▸ **What to do**
Isolate every line in the data with the string "from" and copy it.

-- -- --

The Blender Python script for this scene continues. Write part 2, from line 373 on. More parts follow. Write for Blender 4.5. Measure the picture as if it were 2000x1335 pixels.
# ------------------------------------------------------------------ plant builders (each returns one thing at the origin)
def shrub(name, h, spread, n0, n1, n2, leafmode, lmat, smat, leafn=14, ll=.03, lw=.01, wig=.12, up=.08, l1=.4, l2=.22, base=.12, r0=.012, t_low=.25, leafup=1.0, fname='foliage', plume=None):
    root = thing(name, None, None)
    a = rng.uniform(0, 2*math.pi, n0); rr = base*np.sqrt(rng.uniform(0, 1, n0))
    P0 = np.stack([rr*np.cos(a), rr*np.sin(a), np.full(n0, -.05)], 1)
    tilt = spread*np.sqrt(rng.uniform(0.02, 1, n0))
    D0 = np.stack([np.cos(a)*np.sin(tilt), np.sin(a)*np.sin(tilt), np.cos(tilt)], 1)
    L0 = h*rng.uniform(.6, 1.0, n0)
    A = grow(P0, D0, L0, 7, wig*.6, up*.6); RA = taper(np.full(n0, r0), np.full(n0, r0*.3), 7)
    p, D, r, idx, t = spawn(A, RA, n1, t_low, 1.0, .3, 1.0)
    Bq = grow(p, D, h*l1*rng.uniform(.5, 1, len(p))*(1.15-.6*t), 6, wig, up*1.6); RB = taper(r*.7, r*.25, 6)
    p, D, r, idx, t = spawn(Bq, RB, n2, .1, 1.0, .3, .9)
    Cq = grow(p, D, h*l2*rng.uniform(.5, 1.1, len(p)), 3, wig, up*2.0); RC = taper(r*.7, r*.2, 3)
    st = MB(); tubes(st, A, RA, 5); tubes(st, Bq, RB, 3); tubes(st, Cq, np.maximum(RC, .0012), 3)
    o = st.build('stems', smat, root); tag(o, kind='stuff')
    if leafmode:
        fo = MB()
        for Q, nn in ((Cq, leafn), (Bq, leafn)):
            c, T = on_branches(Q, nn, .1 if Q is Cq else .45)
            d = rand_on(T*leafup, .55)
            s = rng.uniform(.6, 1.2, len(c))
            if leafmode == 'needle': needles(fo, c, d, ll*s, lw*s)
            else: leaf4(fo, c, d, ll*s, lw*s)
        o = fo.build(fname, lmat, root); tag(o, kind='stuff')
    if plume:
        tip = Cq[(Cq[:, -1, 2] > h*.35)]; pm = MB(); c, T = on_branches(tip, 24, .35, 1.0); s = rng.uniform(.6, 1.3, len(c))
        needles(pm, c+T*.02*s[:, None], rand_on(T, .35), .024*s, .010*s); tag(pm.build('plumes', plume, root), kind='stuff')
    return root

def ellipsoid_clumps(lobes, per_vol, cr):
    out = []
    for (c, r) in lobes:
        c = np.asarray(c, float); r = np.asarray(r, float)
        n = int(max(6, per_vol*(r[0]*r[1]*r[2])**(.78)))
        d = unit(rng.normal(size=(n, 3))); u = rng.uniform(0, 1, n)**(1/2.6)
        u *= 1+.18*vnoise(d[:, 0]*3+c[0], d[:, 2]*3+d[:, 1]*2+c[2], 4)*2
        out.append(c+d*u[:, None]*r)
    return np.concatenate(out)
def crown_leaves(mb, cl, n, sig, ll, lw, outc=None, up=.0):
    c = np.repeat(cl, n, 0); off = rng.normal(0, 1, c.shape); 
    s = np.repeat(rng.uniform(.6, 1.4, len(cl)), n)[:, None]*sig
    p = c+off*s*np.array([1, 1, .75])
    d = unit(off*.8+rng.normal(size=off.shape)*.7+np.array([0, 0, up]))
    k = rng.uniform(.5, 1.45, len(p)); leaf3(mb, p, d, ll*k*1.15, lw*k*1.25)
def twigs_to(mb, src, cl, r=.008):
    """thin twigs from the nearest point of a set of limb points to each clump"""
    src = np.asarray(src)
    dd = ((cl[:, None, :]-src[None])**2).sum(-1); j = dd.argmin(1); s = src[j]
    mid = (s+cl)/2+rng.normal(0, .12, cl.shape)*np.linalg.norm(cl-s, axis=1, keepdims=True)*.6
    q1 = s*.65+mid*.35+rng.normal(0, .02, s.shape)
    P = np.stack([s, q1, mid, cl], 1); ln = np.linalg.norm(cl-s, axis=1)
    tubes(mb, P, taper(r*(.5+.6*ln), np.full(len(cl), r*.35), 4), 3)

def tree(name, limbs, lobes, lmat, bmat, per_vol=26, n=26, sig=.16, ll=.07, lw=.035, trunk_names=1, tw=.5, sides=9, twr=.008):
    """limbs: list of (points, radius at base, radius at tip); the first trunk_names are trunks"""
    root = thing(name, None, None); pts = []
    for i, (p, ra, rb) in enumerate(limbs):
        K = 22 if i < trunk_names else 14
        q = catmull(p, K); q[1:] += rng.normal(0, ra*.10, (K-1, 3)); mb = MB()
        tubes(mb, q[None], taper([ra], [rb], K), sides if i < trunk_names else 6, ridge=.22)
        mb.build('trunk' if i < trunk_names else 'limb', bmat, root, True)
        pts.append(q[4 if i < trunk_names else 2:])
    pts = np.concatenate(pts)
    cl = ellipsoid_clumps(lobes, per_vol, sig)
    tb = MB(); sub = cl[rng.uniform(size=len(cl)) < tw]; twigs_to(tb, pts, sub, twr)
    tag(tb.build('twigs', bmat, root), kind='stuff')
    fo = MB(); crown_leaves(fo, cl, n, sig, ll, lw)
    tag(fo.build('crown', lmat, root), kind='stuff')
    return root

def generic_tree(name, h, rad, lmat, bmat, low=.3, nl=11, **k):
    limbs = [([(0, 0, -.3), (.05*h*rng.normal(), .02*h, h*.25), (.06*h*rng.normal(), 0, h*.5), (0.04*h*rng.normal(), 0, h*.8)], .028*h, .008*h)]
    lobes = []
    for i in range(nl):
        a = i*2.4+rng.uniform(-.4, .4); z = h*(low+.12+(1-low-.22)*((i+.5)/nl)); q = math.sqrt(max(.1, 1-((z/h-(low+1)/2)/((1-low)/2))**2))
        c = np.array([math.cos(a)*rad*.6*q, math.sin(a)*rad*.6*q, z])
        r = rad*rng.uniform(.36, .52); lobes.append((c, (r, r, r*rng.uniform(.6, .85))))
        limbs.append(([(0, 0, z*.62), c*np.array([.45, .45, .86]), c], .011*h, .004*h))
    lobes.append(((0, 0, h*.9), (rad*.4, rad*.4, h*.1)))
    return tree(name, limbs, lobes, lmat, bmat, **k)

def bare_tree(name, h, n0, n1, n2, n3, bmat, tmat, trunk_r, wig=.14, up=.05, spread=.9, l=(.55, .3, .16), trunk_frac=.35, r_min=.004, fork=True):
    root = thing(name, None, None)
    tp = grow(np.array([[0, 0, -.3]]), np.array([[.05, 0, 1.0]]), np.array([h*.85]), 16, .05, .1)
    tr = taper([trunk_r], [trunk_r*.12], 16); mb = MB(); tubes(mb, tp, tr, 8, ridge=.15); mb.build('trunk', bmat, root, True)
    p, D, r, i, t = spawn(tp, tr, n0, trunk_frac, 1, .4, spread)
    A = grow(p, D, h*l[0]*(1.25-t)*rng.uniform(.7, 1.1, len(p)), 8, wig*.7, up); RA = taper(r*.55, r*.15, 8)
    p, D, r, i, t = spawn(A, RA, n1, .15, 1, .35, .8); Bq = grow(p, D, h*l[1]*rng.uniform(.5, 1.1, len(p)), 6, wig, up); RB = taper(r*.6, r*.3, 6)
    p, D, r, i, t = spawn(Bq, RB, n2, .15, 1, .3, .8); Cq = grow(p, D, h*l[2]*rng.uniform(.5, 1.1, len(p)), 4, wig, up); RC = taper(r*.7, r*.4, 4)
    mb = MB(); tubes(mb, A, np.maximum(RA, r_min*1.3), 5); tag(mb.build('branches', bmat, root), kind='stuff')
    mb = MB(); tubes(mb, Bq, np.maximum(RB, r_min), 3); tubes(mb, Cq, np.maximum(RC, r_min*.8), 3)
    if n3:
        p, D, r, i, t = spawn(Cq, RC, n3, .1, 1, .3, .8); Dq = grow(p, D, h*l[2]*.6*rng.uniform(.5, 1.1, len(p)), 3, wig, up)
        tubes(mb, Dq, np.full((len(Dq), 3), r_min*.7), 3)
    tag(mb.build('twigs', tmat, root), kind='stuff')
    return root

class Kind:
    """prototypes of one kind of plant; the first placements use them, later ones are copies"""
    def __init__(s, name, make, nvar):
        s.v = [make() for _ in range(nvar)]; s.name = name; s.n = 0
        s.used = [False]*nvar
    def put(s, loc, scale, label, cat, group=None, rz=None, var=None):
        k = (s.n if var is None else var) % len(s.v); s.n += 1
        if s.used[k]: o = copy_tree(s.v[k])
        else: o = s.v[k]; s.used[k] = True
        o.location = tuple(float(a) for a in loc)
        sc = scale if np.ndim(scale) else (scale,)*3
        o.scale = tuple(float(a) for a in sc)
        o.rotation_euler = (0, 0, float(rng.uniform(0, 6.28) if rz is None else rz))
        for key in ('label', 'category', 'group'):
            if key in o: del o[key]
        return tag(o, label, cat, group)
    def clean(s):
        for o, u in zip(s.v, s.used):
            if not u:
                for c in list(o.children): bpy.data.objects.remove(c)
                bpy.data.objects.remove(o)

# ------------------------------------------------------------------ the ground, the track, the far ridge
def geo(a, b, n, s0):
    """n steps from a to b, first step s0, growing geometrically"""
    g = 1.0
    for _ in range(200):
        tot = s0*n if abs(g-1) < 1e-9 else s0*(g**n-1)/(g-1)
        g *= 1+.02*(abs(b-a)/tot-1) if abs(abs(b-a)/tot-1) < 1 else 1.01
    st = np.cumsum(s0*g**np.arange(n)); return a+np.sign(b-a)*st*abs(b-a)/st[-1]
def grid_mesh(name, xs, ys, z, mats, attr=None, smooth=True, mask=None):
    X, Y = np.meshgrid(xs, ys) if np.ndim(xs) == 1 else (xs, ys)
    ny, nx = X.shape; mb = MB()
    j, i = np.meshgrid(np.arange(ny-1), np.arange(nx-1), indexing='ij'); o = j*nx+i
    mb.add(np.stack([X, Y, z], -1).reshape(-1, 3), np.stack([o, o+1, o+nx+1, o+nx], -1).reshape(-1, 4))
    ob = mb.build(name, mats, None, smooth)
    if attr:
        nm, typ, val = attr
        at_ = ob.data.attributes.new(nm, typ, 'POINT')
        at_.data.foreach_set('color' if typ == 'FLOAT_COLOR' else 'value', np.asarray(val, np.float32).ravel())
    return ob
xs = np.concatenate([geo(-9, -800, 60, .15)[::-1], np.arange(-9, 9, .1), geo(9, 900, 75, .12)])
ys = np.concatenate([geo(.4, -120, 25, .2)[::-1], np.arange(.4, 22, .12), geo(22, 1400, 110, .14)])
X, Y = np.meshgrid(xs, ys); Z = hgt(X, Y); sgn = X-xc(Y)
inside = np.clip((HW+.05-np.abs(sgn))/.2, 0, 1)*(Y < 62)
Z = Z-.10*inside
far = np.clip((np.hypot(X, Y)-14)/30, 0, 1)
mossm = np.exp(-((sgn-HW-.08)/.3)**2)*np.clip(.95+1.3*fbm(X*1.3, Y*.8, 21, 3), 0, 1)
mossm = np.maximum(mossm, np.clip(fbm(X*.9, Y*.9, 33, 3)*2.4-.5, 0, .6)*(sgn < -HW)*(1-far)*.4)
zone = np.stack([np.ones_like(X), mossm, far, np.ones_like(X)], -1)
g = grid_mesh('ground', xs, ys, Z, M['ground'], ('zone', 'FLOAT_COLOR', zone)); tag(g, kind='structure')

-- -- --

▸ **Correct answer**
The Blender Python script for this scene continues. Write part 2, from line 373 on. More parts follow. Write for Blender 4.5. Measure the picture as if it were 2000x1335 pixels.
    """thin twigs from the nearest point of a set of limb points to each clump"""
    """n steps from a to b, first step s0, growing geometrically"""